The next day, I went down the same road to discover that those bodies had been put back where I had found them. Guess why? It was because I had taken them to a Christian morgue, not a Muslim morgue, so they put the bodies back where I had found them. That is appalling.
I have given evidence in five trials as a result of those activities, at the International Criminal Tribunal for the Former Yugoslavia. I knew the commanders on both sides; I had dinner with some of them. On the face of it, they were normal, decent people. I have to ask: what is it that makes normal, decent people turn to such brutal techniques? How can normal people kill a child, a woman or a man? How can they do that? It seems to me extraordinary.

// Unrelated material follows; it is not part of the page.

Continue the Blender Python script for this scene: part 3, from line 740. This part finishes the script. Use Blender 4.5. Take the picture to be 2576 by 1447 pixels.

Obviously, we have never been in that situation, but why is it that the Nazis, for example, who were normal German people, could do that? Why could normal people in Cambodia, or elsewhere, do that, mainly because of religion? Why does it happen in the name of religion? I do not think there is a mainstream religion in the world that advocates violence against another religion, is there? There are lunatic offspring that claim to be part of a religion, but not the mainstream religions, so why is it that, despite that, we still have people being killed or persecuted for religious reasons? I do not know the answer.
I believe, in my heart of hearts, that religion is often used as an excuse to persecute—a really damn good excuse to back up other reasons for persecution. I remember talking to a Christian Croat farmer. I challenged him on why he had attacked the next farm along. He had been to school with his neighbour. He had known him since they were children. They apparently liked one another. He said to me, “I want his farm; he doesn’t deserve to keep it, because he is a Muslim,” Do hon. Members see what I mean by saying it is an excuse? I suspect that religion is often used for that reason—to give people an excuse to do what they wanted to do in the first place.
I hope I am wrong, but I now believe that we will never be able to stop religious persecution, not completely. But my God, it is our duty to do everything we can to try.